=== Exercise prompt ===
Write out all of the entries exactly, please.

=== Record set ===
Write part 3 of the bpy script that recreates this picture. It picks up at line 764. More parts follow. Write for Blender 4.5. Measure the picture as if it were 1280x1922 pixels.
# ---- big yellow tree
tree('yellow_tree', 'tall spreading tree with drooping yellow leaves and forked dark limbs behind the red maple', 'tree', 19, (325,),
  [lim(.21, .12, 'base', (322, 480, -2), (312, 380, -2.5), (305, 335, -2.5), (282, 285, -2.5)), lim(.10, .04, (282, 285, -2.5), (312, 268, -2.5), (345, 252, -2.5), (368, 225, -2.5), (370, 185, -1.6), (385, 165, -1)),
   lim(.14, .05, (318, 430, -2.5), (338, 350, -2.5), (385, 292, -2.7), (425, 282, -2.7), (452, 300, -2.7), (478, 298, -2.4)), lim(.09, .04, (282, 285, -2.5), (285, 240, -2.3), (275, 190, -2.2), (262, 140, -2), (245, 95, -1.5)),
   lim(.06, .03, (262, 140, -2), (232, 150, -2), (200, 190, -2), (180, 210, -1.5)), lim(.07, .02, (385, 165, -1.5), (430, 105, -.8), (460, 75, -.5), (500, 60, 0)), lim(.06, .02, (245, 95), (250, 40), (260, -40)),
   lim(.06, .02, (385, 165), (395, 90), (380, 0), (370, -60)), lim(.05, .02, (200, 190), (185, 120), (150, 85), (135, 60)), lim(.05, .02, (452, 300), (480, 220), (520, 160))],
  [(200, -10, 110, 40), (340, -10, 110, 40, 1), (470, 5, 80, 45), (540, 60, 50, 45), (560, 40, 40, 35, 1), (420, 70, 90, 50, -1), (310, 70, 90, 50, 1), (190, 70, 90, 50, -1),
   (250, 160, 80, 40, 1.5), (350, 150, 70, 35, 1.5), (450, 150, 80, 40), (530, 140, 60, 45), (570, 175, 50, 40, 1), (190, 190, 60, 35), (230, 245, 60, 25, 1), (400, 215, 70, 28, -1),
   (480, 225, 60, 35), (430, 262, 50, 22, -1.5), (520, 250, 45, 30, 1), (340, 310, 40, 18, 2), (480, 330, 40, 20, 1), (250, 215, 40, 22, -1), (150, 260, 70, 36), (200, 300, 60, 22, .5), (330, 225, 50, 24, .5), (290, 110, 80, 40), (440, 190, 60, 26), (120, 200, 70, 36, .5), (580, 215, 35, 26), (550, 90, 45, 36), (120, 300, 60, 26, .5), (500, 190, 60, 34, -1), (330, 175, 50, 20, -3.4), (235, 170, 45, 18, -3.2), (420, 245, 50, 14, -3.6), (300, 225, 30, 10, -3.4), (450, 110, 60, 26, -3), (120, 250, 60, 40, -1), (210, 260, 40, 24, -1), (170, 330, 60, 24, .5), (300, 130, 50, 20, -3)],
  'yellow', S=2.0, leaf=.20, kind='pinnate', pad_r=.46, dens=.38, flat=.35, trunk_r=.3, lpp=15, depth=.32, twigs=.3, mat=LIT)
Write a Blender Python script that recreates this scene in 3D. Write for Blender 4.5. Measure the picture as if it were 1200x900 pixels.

=== Result of the task ===
Write part 3 of the bpy script that recreates this picture. It picks up at line 764. More parts follow. Write for Blender 4.5. Measure the picture as if it were 1280x1922 pixels.
# ---- big yellow tree
tree('yellow_tree', 'tall spreading tree with drooping yellow leaves and forked dark limbs behind the red maple', 'tree', 19, (325,),
  [lim(.21, .12, 'base', (322, 480, -2), (312, 380, -2.5), (305, 335, -2.5), (282, 285, -2.5)), lim(.10, .04, (282, 285, -2.5), (312, 268, -2.5), (345, 252, -2.5), (368, 225, -2.5), (370, 185, -1.6), (385, 165, -1)),
   lim(.14, .05, (318, 430, -2.5), (338, 350, -2.5), (385, 292, -2.7), (425, 282, -2.7), (452, 300, -2.7), (478, 298, -2.4)), lim(.09, .04, (282, 285, -2.5), (285, 240, -2.3), (275, 190, -2.2), (262, 140, -2), (245, 95, -1.5)),
   lim(.06, .03, (262, 140, -2), (232, 150, -2), (200, 190, -2), (180, 210, -1.5)), lim(.07, .02, (385, 165, -1.5), (430, 105, -.8), (460, 75, -.5), (500, 60, 0)), lim(.06, .02, (245, 95), (250, 40), (260, -40)),
   lim(.06, .02, (385, 165), (395, 90), (380, 0), (370, -60)), lim(.05, .02, (200, 190), (185, 120), (150, 85), (135, 60)), lim(.05, .02, (452, 300), (480, 220), (520, 160))],
  [(200, -10, 110, 40), (340, -10, 110, 40, 1), (470, 5, 80, 45), (540, 60, 50, 45), (560, 40, 40, 35, 1), (420, 70, 90, 50, -1), (310, 70, 90, 50, 1), (190, 70, 90, 50, -1),
   (250, 160, 80, 40, 1.5), (350, 150, 70, 35, 1.5), (450, 150, 80, 40), (530, 140, 60, 45), (570, 175, 50, 40, 1), (190, 190, 60, 35), (230, 245, 60, 25, 1), (400, 215, 70, 28, -1),
   (480, 225, 60, 35), (430, 262, 50, 22, -1.5), (520, 250, 45, 30, 1), (340, 310, 40, 18, 2), (480, 330, 40, 20, 1), (250, 215, 40, 22, -1), (150, 260, 70, 36), (200, 300, 60, 22, .5), (330, 225, 50, 24, .5), (290, 110, 80, 40), (440, 190, 60, 26), (120, 200, 70, 36, .5), (580, 215, 35, 26), (550, 90, 45, 36), (120, 300, 60, 26, .5), (500, 190, 60, 34, -1), (330, 175, 50, 20, -3.4), (235, 170, 45, 18, -3.2), (420, 245, 50, 14, -3.6), (300, 225, 30, 10, -3.4), (450, 110, 60, 26, -3), (120, 250, 60, 40, -1), (210, 260, 40, 24, -1), (170, 330, 60, 24, .5), (300, 130, 50, 20, -3)],
  'yellow', S=2.0, leaf=.20, kind='pinnate', pad_r=.46, dens=.38, flat=.35, trunk_r=.3, lpp=15, depth=.32, twigs=.3, mat=LIT)
Write a Blender Python script that recreates this scene in 3D. Write for Blender 4.5. Measure the picture as if it were 1200x900 pixels.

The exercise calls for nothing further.